Select the lines of the records containing the word "pixels" and list them.

— start —

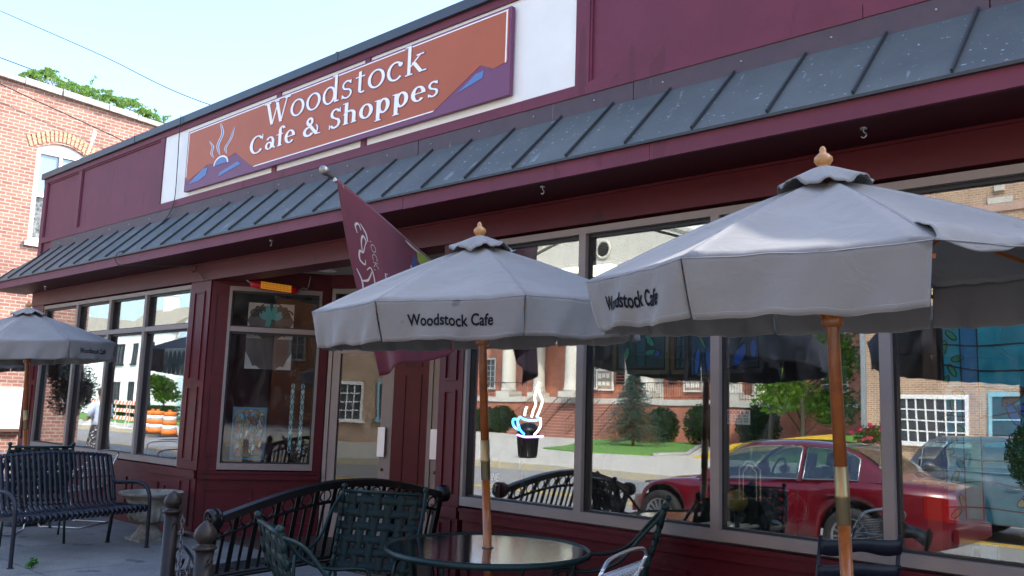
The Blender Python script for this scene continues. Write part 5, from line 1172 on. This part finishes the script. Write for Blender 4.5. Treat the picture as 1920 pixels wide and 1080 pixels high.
# hedges, spruce, trees
def hedge(x, y, r, lab, sz=1.05, n=1500, col=fl5):
    t = thing('hedge_ball', lab, 'hedge', (x,y,0), group='clipped hedge balls before the courthouse'); mb = MB()
    r *= 1.2; leaves(mb, clump_pts((x,y,r*sz*.9), r, n, rg, .8, sz), .10, rg, .6); mb.build('foliage', col, t)
    MB().ball((x,y,r*sz*.95), r*.78, 8, sz).build('core', mat('hedge_core', (.006,.014,.004), 1), t)
for x, y, r, lab in ((-23.9,-36,.95,'largest clipped round hedge right of the spruce'), (-27.2,-37,.85,'clipped hedge close behind the right side of the spruce'), (-29.4,-37.5,.8,'clipped hedge left of the spruce by the steps'), (-21.4,-37,.95,'clipped hedge farthest right along the terrace'),
    (-40.6,-38.3,.8,'clipped hedge by the left of the courthouse steps'), (-42.3,-38.4,.75,'clipped hedge second from the steps on the left'), (-44.0,-38.4,.75,'clipped hedge third from the steps on the left'), (-45.8,-38.4,.75,'clipped hedge farthest left along the courthouse')): hedge(x, y, r, lab)
t = thing('spruce_tree', 'young blue spruce on the lawn in front of the courthouse', 'tree', (-24.3,-30,.1)); mb = MB(); core = MB()
core.tube([(-24.3,-30,.1), (-24.3,-30,3.3)], [.07,.02], 8)
for i in range(34):
    z = .35+i*.092; rr = 1.65*(1-(z-.3)/3.35)**.85+.05
    for k in range(15):
        a = rg.uniform(0, 6.28); r_ = rr*rg.uniform(.8, 1.12); d = Vector((math.cos(a), math.sin(a), -.18)); core.tube([Vector((-24.3,-30,z+.1)), Vector((-24.3,-30,z+.1))+d*r_*.8], [.012,.004], 3)
        for j in range(9):
            p = Vector((-24.3,-30,z+.1))+d*r_*(.2+.8*j/8); leaves(mb, [p+Vector((rg.gauss(0,.04), rg.gauss(0,.04), rg.gauss(0,.03))) for _ in range(3)], .062, rg, .3)
mb.build('crown', fl4, t); core.build('trunk', M['wood'], t)
def tree(name, x, y, z0, h, r, lab, col, n=9, lf_=.13, k=420, seed=0, trunk_r=.12, group=None, low=.35):
    q = random.Random(seed); t = thing(name, lab, 'tree', (x,y,z0), group=group); mb, tk = MB(), MB()
    tk.tube(bez([(x,y,z0), (x+.1,y,z0+h*.25), (x-.05,y+.05,z0+h*.5), (x,y,z0+h*.75)], 5), [trunk_r*(1-.045*i) for i in range(16)], 8)
    for i in range(n):
        a = q.uniform(0, 6.28); zz = z0+h*q.uniform(low, .92); rr = r*q.uniform(.2, .75); c = Vector((x+rr*math.cos(a), y+rr*math.sin(a), zz))
        tk.tube([(x,y,zz-h*.18), c], [trunk_r*.4,.01], 5)
        leaves(mb, clump_pts(c, r*q.uniform(.32,.52), k, q, .35, .75), lf_, q, .6)
    mb.build('crown', col, t); tk.build('trunk', mat('bark', (.10,.08,.06), .9), t); return t
tree('maple_tree', -15.3, -28.5, 0, 7.8, 2.6, 'bright yellow green tree between the courthouse and the tan brick wall', fl3, 30, .12, 560, 3, .12, low=.28)
tree('broadleaf_tree', -17.6, -30.5, 0, 8.0, 1.7, 'darker green tree left of the bright one beside the courthouse', fl2, 13, .11, 420, 5, .14)
t = thing('rose_bush', 'rose bush with pink flowers at the foot of the tan brick wall', 'shrub', (-10.4,-23.0,0)); mb, ml = MB(), MB()
for i in range(7): c = (-10.4+rg.uniform(-.5,.5), -23+rg.uniform(-.3,.3), .55+rg.uniform(0,.75)); leaves(mb, clump_pts(c, .32, 160, rg, .3), .06, rg); leaves(ml, clump_pts(c, .38, 26, rg, .7), .075, rg, .9)
mb.build('foliage', fl2, t); ml.build('flowers', mat('rose_petal', (.55,.04,.10), .6), t)
# ================= tan brick building =================
tb = thing('tan_brick_building', 'tan brick building with white gridded window and pale blue framed opening across the street', 'building', (-5,-26,0))
TP = lambda n, mb, m, par=tb, **k: mb.build(n, M[m] if isinstance(m, str) else m, par, **k)
TP('wall', MB().box(-11.9, 14, -40, -26, 0, 16.5), 'brick_r')
TP('parapet', MB().box(-12.0, 14, -40, -25.9, 16.5, 16.8), 'offwhite')
TP('storey_band', MB().box(-11.95, 14, -25.999, -25.93, 8.55, 8.8), mat('pink_band_stone', (.5,.33,.26), .9))
mb = MB(); fwin(-9.55, .98, 2.42, 2.05, tb, -25.999, 7, 4, True, 1, 'white')
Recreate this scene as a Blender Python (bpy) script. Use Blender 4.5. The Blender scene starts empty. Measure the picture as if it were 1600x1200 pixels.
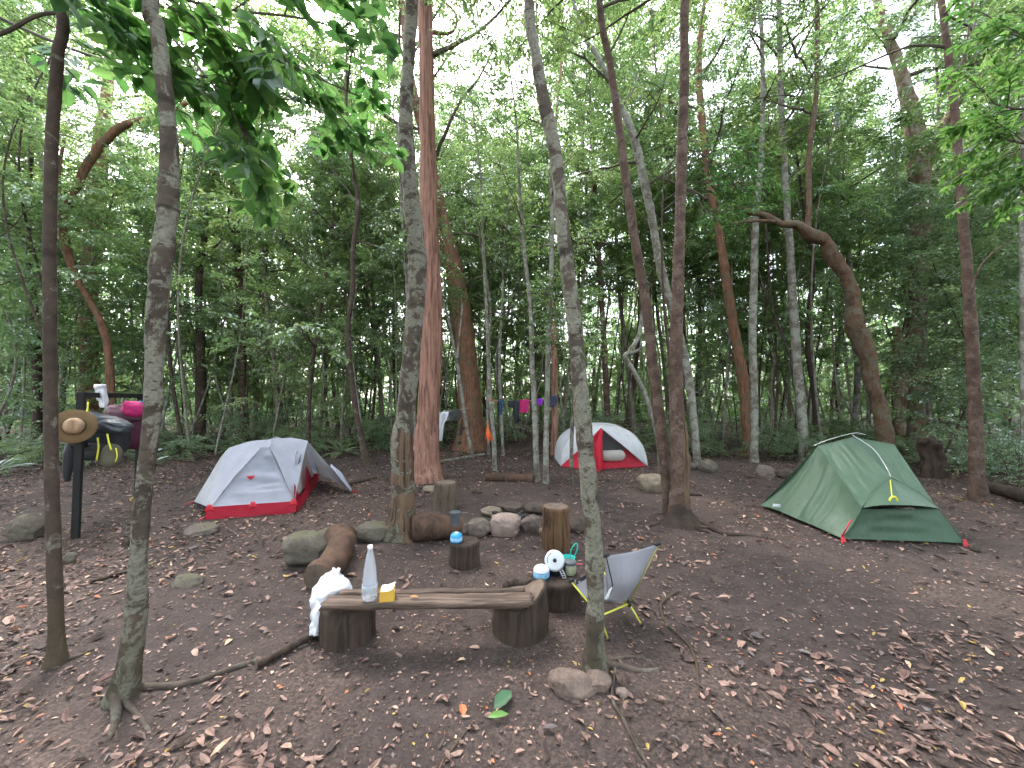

— end —

• _IN RESPONSE_:
The Blender Python script for this scene continues. Write part 5, from line 1172 on. This part finishes the script. Write for Blender 4.5. Treat the picture as 1920 pixels wide and 1080 pixels high.
Recreate this scene as a Blender Python (bpy) script. Use Blender 4.5. The Blender scene starts empty. Measure the picture as if it were 1600x1200 pixels.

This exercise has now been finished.